Financial Press Review, 1 June
Articles from the Curierul Naţional and the Ziarul Financiar.
Articol de Dinu Dragomirescu, 01 Iunie 2011, 19:24
The title of an article of the Curierul Naţional is: ’How is the future car tax?’
‘None of the variants of the first registration (or pollution or environmental - or whatever the environment ministry had called it) fee was not in line with European Union directives, a reason for which the officials decided to introduce another one’: ‘aberrant’ Afrodita Cicovschi, the author of the article wrote.
‘Probably to avoid triggering a new infringement procedure or simply to dodge the return of over 750 million euros to those who paid the amount and require it back, based on the decision of the European Court of Justice ...’

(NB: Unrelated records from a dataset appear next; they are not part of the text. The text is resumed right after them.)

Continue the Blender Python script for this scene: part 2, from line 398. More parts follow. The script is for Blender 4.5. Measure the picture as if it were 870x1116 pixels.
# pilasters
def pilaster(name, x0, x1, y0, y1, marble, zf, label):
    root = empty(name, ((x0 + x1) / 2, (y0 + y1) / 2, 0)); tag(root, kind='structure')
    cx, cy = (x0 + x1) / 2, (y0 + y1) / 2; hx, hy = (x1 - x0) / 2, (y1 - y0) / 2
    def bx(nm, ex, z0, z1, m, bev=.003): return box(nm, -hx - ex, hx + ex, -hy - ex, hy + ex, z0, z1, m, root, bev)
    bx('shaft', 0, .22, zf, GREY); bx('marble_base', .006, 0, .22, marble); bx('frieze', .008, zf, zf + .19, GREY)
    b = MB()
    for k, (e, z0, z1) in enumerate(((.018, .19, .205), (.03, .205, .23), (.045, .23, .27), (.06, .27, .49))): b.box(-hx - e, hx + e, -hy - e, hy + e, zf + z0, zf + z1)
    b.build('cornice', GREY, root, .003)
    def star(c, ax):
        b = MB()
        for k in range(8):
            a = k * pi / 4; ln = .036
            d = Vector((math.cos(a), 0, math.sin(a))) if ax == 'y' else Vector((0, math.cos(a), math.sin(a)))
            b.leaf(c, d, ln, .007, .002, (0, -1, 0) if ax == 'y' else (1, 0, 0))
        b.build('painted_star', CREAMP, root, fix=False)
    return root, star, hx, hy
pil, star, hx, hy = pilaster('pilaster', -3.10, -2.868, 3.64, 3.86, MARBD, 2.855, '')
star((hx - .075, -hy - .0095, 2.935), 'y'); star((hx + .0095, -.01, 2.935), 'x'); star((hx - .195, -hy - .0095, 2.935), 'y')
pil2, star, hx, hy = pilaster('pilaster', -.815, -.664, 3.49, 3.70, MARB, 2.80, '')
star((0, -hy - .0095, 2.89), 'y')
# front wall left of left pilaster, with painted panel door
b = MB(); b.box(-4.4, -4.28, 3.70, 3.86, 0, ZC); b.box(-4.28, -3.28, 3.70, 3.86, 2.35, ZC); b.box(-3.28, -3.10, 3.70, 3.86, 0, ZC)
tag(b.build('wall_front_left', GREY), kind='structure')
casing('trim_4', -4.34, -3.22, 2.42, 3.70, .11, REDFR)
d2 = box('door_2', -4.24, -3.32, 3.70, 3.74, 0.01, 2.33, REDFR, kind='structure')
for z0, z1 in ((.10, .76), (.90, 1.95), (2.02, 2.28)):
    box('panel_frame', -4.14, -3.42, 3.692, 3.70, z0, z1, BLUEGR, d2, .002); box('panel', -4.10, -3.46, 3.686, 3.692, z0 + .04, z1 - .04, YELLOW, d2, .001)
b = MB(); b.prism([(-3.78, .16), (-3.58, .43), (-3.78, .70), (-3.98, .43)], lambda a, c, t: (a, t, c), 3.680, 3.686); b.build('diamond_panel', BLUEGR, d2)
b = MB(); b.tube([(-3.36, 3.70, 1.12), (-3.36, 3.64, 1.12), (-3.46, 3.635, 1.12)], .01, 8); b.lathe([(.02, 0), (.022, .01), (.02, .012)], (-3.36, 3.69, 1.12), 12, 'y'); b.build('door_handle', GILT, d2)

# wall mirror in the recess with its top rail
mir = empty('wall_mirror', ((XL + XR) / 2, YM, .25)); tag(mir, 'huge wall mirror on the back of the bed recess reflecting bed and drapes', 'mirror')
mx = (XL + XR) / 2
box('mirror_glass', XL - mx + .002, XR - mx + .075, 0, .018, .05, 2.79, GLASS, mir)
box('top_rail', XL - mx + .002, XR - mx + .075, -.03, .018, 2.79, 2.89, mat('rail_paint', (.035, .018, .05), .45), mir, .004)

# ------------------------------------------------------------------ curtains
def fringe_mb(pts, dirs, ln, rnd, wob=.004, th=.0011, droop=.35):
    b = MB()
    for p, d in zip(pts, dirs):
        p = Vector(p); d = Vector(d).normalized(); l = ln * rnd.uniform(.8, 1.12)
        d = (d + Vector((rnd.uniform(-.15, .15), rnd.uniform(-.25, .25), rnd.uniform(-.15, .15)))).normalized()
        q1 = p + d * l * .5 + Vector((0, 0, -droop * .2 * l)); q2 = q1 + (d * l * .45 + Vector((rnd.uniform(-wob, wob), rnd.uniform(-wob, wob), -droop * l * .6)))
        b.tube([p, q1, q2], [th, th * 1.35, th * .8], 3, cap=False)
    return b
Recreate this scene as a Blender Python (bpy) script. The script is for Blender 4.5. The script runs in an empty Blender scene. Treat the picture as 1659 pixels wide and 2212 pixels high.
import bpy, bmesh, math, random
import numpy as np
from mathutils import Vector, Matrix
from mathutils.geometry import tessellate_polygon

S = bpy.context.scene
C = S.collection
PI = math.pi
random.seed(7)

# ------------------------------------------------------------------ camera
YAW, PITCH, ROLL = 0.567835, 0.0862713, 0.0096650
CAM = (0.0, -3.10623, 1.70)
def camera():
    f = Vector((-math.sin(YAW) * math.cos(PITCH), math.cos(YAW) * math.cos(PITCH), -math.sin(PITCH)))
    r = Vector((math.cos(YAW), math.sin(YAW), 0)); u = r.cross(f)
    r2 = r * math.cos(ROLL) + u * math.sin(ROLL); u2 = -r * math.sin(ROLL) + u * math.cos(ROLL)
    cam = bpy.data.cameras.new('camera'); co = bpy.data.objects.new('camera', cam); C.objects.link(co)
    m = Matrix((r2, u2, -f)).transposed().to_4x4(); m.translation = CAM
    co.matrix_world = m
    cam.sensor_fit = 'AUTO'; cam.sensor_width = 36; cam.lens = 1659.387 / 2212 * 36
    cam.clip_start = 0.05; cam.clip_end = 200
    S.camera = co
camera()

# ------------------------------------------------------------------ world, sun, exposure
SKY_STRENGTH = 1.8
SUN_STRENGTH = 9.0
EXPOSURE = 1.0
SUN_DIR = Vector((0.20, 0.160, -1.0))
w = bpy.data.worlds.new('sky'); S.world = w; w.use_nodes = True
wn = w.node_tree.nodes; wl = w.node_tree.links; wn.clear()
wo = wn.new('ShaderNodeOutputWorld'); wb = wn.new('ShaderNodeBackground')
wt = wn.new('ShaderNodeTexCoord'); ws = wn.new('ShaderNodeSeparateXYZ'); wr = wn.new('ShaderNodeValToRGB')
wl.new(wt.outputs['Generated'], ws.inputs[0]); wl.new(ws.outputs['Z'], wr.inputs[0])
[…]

The Romanian Federation of Transport Operators considered that ‘the Romanian second-hand car owners who have purchased them before 2007 can not be bound by any law to pay a registration fee at the moment of the vehicle disposal, because they should have been aware of this obligation before purchasing the good and they should have been given the freedom to choose whether to purchase an used car or not.’
The Ziarul Financiar analyzed on a page to ‘halving the government spending on goods and services, a shocking little discussed proposal.’
The proposal contained the economic program of the opposition.
‘The purchases of goods made by the state is always a source of political arrangements and is one of the main sources of political clientelism,’ the newspaper annotated.
The Curierul Naţional opened with an article entitled ‘Map of livelihood rises.’
After the Government might decide not to subsidize the price of the gigacalory, the weight would be carried by the population and maybe by the local authorities.
‘In case none of these grant any money, the inhabitants in Bucharest and Cluj would be paying 2.5 times more than they do now,’ a study quoted in the newspaper revealed.
As a result, more and more Romanians opted for installing a flat central heating, which requires some more transparent legislation and disconnection procedures than now.
The Ziarul Financiar published an article entitled ‘Romanian employers barely find skilled workers, engineers and managers.’
‘Why companies fail to hire qualified staff?’, the Curierul Naţional asked.
‘A big problem is the exodus of skilled workers and specialists outside Romania,’ the newspaper quoted from a research done by a recruitment company.
‘The process of labor migration from Romania resumed its growth’, after it became more peaceful in the past two years.
‘An encouraging trend is that young people reduced their pretensions of becoming heads on the first day to at least being interns in order to gain experience’, the newspaper also noted.